**Given task**
Exactly the lines from the first line of the records to the line holding "frame=frame, name=name, lites=lites)" should be duplicated, and nothing more; pictures stay out.

Items from a data source
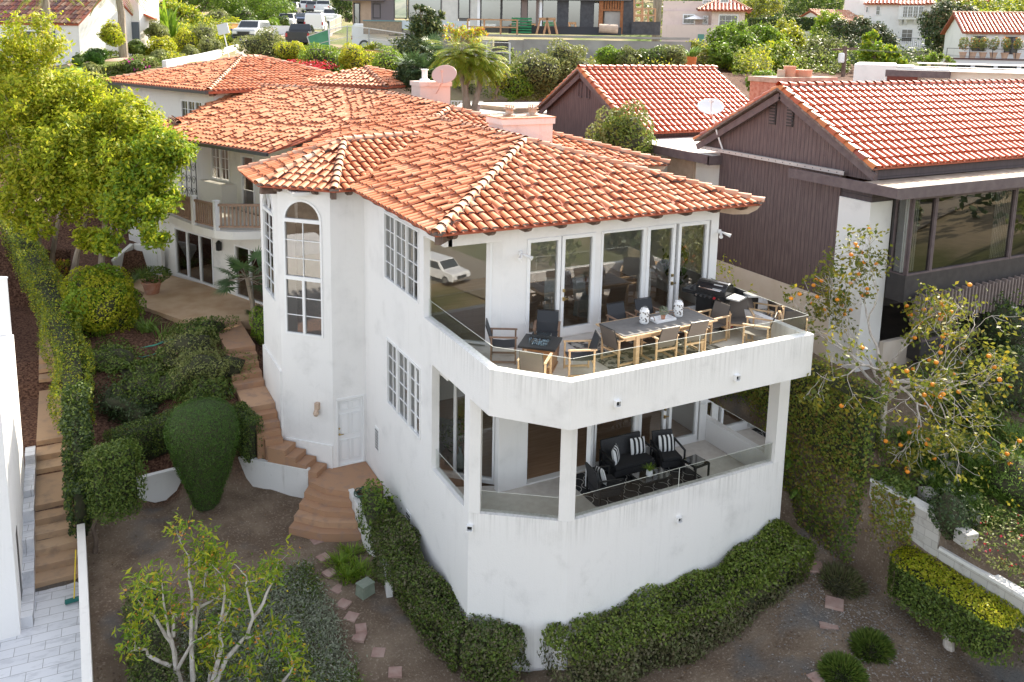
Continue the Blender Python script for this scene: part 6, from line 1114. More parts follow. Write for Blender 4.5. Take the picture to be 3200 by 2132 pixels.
# ---------------------------------------------------------------- street and hillside behind
E1 = unit(np.array([RT[0], RT[1], 0.])); E2 = unit(np.array([FW[0], FW[1], 0.]))
def WP(u0, v0, d0, u1, v1, d1): return L(atd(u0, v0, d0)[:2], atd(u1, v1, d1)[:2])
def pan(W, mb, a, b, n0=-.2, n1=0., m=0):      # a box on wall W between two pixels (top-left, bottom-right)
    s0, z1 = W.at(*a); s1, z0 = W.at(*b); W.box(mb, min(s0, s1), max(s0, s1), n0, n1, min(z0, z1), max(z0, z1), m)
def pwin(parent, W, a, b, cols=1, rows=1, fr=.06, glass='darkglass', frame='trim', n=.02, name='window', lites=1, back=True):
    s0, z1 = W.at(*a); s1, z0 = W.at(*b); s0, s1 = sorted((s0, s1))
    o = window(parent, W, s0, s1, z0, z1, cols, rows, n=n+.05, fr=fr, mun=.025, glass=glass, frame=frame, name=name, lites=lites)
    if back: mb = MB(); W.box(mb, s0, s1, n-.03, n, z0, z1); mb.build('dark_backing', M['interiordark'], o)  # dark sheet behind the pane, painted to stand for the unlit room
    return o
def patch(name, px, m, lift=.04, n=10):
    """a sheet laid on the ground inside a pixel outline (quad)"""
    a, b, c, d = [np.array(q, float) for q in px]; V = []; Q = []
    for i in range(n+1):
        for j in range(n+1): s, t = i/n, j/n; q = (a*(1-s)+b*s)*(1-t)+(d*(1-s)+c*s)*t; V.append(gp(*q)+np.array([0, 0, lift]))
    for i in range(n):
        for j in range(n): k = i*(n+1)+j; Q.append((k, k+n+1, k+n+2, k+1))
    return tag(mesh_obj(name, np.array(V), None, m, quads=np.array(Q)), kind='structure')
lawnm = mat('lawn_grass', (.12, .24, .02), .9, (.2, .32, .04), 3); roadm = mat('road_asphalt', (.22, .21, .20), .9, (.30, .285, .27), .6); pathm = mat('pink_path', (.45, .30, .24), .9, (.52, .38, .3), 2)
patch('lawn', (R1(430, 470), R1(880, 440), R1(830, 490), R1(560, 530)), lawnm)
patch('garden_path', (R1(450, 440), R1(1020, 385), R1(1030, 410), R1(480, 462)), pathm, .05)
patch('driveway', (R1(1580, 430), R1(1640, 330), R1(1800, 330), R1(1820, 430)), mat('drive_concrete', (.45, .38, .32), .9), .05)
patch('road', (R1(1620, 330), R1(2060, 20), R1(2353, 40), R1(2250, 380)), roadm, .06, 24)
# ---- cars
GLS = mat('car_glass', (.02, .025, .03), .08, spec=.8); TYR = mat('tyre', (.02, .02, .02), .8); RIM = mat('rim', (.45, .45, .45), .3, metal=.8); HL = mat('headlight', (.8, .8, .8), .1); TL = mat('taillight', (.4, .02, .02), .3)
PAINT = {k: mat('paint_'+k, c, .25, spec=.6) for k, c in dict(white=(.75, .75, .75), blue=(.03, .05, .11), black=(.02, .02, .022), silver=(.45, .46, .47), grey=(.16, .16, .17)).items()}
PROF = {'suv': (4.8, 1.9, [(0, .35), (0, .85), (.08, 1.0), (1.1, 1.1), (1.75, 1.72), (4.3, 1.78), (4.75, 1.1), (4.8, .4)], (1.2, 4.65, 1.08, 1.68)), 'sedan': (4.5, 1.8, [(0, .3), (0, .7), (.1, .8), (1.2, .95), (1.9, 1.42), (3.3, 1.42), (4.1, 1.0), (4.5, .9), (4.5, .35)], (1.3, 4.0, .93, 1.38)),
 'pickup': (5.9, 2.0, [(0, .5), (0, 1.1), (.1, 1.2), (1.5, 1.3), (2.0, 1.92), (3.6, 1.95), (3.8, 1.3), (5.9, 1.3), (5.9, .55)], (1.55, 3.75, 1.28, 1.88)), 'van': (5.2, 2.0, [(0, .4), (0, 1.0), (.7, 1.2), (1.4, 2.0), (1.7, 2.15), (5.0, 2.15), (5.2, 1.9), (5.2, .4)], (.75, 2.3, 1.18, 1.95))}
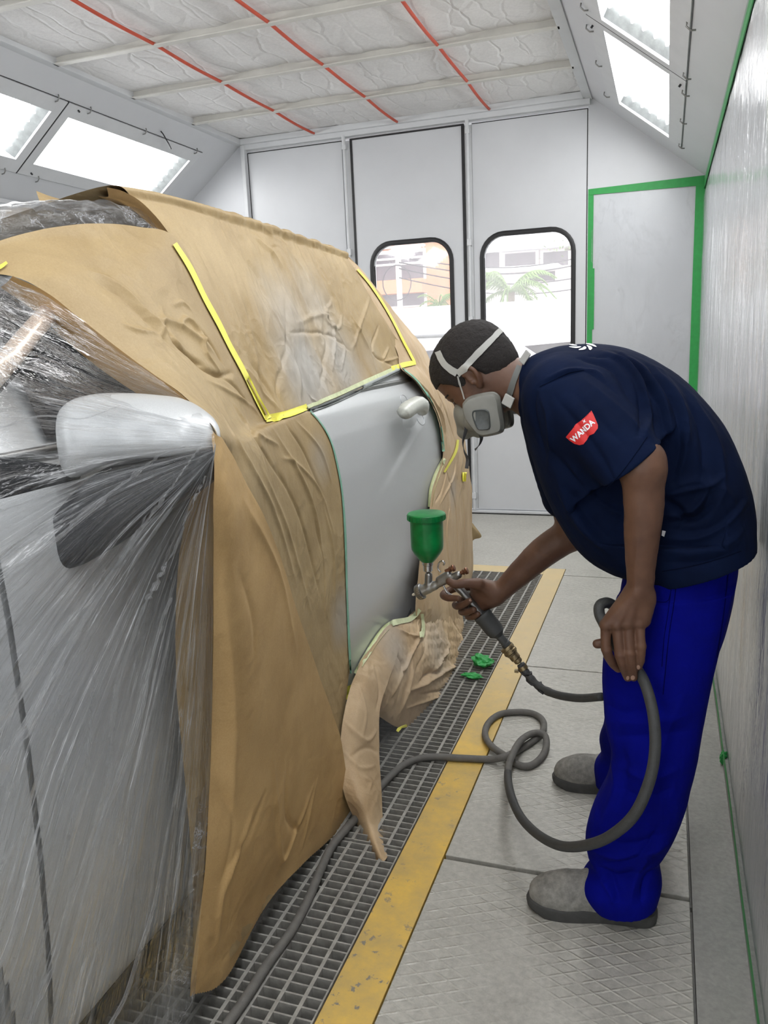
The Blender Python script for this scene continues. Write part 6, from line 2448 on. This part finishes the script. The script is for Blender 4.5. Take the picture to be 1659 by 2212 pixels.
# ---- shoes
def shoe(cx, cy, yaw, L):
    c_, s_ = math.cos(yaw), math.sin(yaw)
    w = lambda x, y, z: np.array([cx + x * c_ - y * s_, cy + x * s_ + y * c_, z])
    A_ = np.array([w(1, 0, 0) - w(0, 0, 0), w(0, 1, 0) - w(0, 0, 0), (0, 0, 1)])
    v = Vol((cx - .22, cy - .12, 0.0), (cx + .2, cy + .12, 0.2), 0.003)
    v.lo = np.round(v.lo / 0.003) * 0.003
    v.ell(w(-0.085, 0, 0.040), A_, (0.068, 0.050, 0.050), 0.02)
    v.ell(w(-0.030, 0, 0.050), A_, (0.075, 0.046, 0.056), 0.03)
    v.ell(w(0.040, 0, 0.060), A_, (0.070, 0.040, 0.062), 0.03)
    v.ell(w(0.105, 0, 0.050), A_, (0.048, 0.039, 0.060), 0.03)
    v.cone(w(0.085, 0, 0.08), w(0.085, 0, 0.135), 0.044, 0.042, 0.03)
    v.put(lambda x, y, z: 0.022 - z, v.lo, v.lo + v.n * v.h, 0.004, 'i')
    up = v.mesh('shoe', SHOEM, person, amp=0.0015, freq=22, creases=[([w(-0.03, -0.05, 0.085), w(-0.025, 0, 0.105), w(-0.02, 0.05, 0.085)], 0.006, -0.004),
                                                                    ([w(-0.005, -0.05, 0.085), w(0.0, 0, 0.11), w(0.0, 0.05, 0.085)], 0.006, -0.003)])
    up['label'] = L
    prof = [(-0.158, 0), (-0.150, 0.026), (-0.125, 0.046), (-0.08, 0.054), (-0.03, 0.050), (0.02, 0.041), (0.07, 0.039), (0.12, 0.041), (0.145, 0.032), (0.155, 0.012)]
    lp = [(x, y) for x, y in prof] + [(x, -y) for x, y in prof[::-1][:-1]]
    lp = cr(np.array(lp + [lp[0]]), 4)[:-1]
    m_ = MB()
    R = []
    for z, k_ in ((0.0, 0.965), (0.004, 0.99), (0.013, 0.99), (0.0145, 1.0), (0.026, 1.0), (0.031, 0.985), (0.034, 0.93)):
        R.append([w(x * k_, y * k_, z + (0.007 if x < -0.12 and z < 0.01 else 0)) for x, y in lp])
    m_.rings(R)
    m_.build('sole', SOLEM, up, angle=0.7)
    return up


shoe(-0.137, 1.790, 0.10, 'dusty grey slip-on work shoe on the near foot')
shoe(-0.150, 2.372, 0.04, 'dusty grey slip-on work shoe on the far foot')

# ---- half mask with two filter cartridges
mask = empty('half_mask', HP(0.08, -0.05), 'grey rubber half mask respirator worn over nose and mouth', None)
mask.parent = person
fvv = Vol((-0.72, 1.84, 1.02), (-0.34, 2.12, 1.36), 0.0025)
fvv.lo = np.round(fvv.lo / 0.0025) * 0.0025
fvv.ell(HP(0.080, -0.048), HX, (0.042, 0.050, 0.046), 0.01)
fvv.ell(HP(0.082, -0.088), HX, (0.030, 0.022, 0.030), 0.015)
fvv.cone(HP(0.100, -0.030), HP(0.120, -0.062), 0.014, 0.022, 0.01)
fvv.cone(HP(0.085, -0.060, -0.03), HP(0.070, -0.068, -0.062), 0.022, 0.026, 0.012)
fvv.cone(HP(0.085, -0.060, 0.03), HP(0.070, -0.068, 0.062), 0.022, 0.026, 0.012)
fvv.mesh('facepiece', MASKG, mask)
OUT = [(1002, 872), (1012, 860), (1030, 853), (1058, 848), (1070, 850), (1078, 860), (1082, 885), (1087, 915), (1086, 930), (1078, 936), (1055, 941), (1042, 941), (1030, 933), (1012, 910), (1003, 890)]
GRI = [(1027, 895), (1028, 888), (1034, 885), (1050, 884), (1057, 887), (1060, 894), (1062, 914), (1060, 922), (1052, 924), (1041, 924), (1036, 920), (1030, 906)]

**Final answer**
Continue the Blender Python script for this scene: part 6, from line 1114. More parts follow. Write for Blender 4.5. Take the picture to be 3200 by 2132 pixels.
# ---------------------------------------------------------------- street and hillside behind
E1 = unit(np.array([RT[0], RT[1], 0.])); E2 = unit(np.array([FW[0], FW[1], 0.]))
def WP(u0, v0, d0, u1, v1, d1): return L(atd(u0, v0, d0)[:2], atd(u1, v1, d1)[:2])
def pan(W, mb, a, b, n0=-.2, n1=0., m=0):      # a box on wall W between two pixels (top-left, bottom-right)
    s0, z1 = W.at(*a); s1, z0 = W.at(*b); W.box(mb, min(s0, s1), max(s0, s1), n0, n1, min(z0, z1), max(z0, z1), m)
def pwin(parent, W, a, b, cols=1, rows=1, fr=.06, glass='darkglass', frame='trim', n=.02, name='window', lites=1, back=True):
    s0, z1 = W.at(*a); s1, z0 = W.at(*b); s0, s1 = sorted((s0, s1))
    o = window(parent, W, s0, s1, z0, z1, cols, rows, n=n+.05, fr=fr, mun=.025, glass=glass, frame=frame, name=name, lites=lites)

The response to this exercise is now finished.